Grandmother Williams cooked a mid-day meal of proportions whenever hungry people were there to eat it. Grandfather Williams was a route salesman who drove a company truck all over the tri-states of West Virginia and Western Maryland and even into Pennsylvania to deliver his wares. He was out in all kinds of weather and was an excellent hunter and fisherman who would often bring home wild game for the family. By the age of 10 I'd eaten and found delicious wild rabbit, squirrel, turkey, deer, and too many fish to count. I could gut and dress a trout with the best of them too. Don't laugh until you've tasted the home-made wonder that is fresh wild rabbit or squirrel! I have eaten at the Four Seasons and I'll take Grandmother's delicately pan fried rabbit any day.
But here's where the smell memories come in. At some point when the decision had been made based on, at least to me, a mysterious set of circumstances, grandmother would grab a cast iron skillet, place it on the stove, scoop up some bacon fat from an old coffee tin and throw into that now hot pan. Shhhh, was the sound as the bacon fat gave off a heavenly aroma. Maybe it was a slice of ham that made the meal or a pork chop, so in it went. Shhhh, as it hit the hot skillet bed. In no time it got perfectly brown so out came the slice of ham or chop and in went potatoes, sliced or cubed as the cook's whim dictated. Then in a little while fresh green beans in summer or home canned green beans in winter. A lid or old plate in service as lid would sit atop the skillet until the flavors blended and food was cooked.

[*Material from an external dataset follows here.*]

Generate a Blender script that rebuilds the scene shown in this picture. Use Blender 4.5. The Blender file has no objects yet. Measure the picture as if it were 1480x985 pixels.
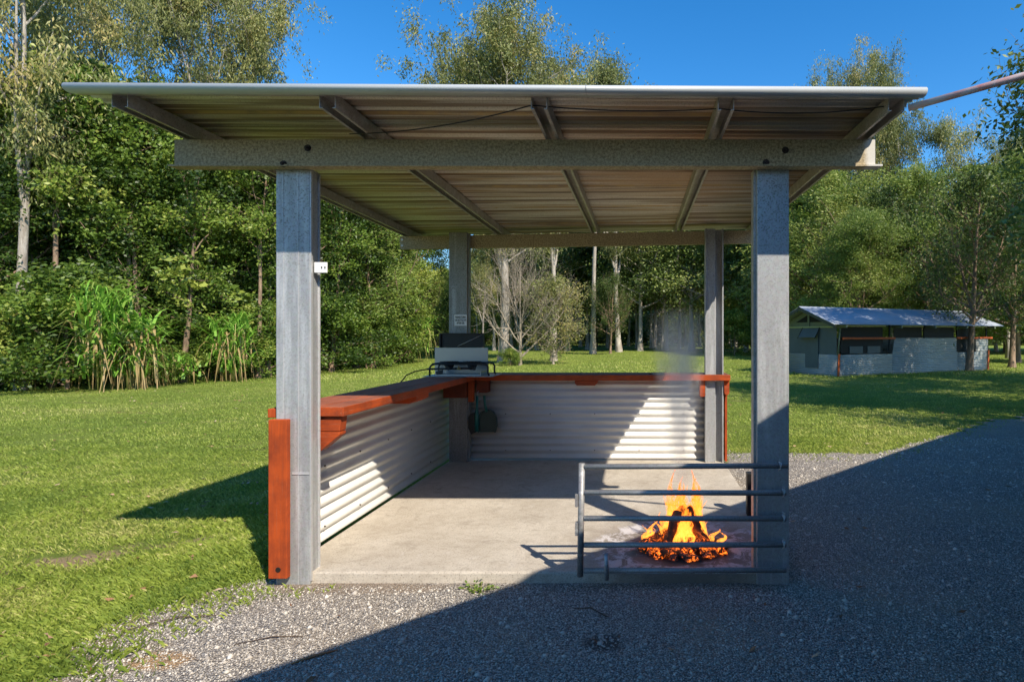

A slice of home baked bread and lots or fresh butter went along with it. None of this "side salad" stuff for these hard working men. If there were green on the table they were just as likely to be wild and wilted with bacon fat and vinegar. And the smell of it all! Oh, the smell.
Well, now all these years later I live in Southern California where side salad is a whole meal. Both grandmothers would not understand tofu or sushi. Or the food truck. I fear that Anthony Bourdain's show on CNN would make them shriek, throw their aprons over their faces and run from the room. Times and locations change tastes. That said, I still have my wonderful smell memories!! There aren't any calories in smell memories, are there?
Grandfather Williams, Cambria "Camey" Williams (1897 - 1960)
Top two as hunter and fisherman, bottom as route salesman.
Grandpop Kelly in the kitchen with Grandma and Aunt Louise.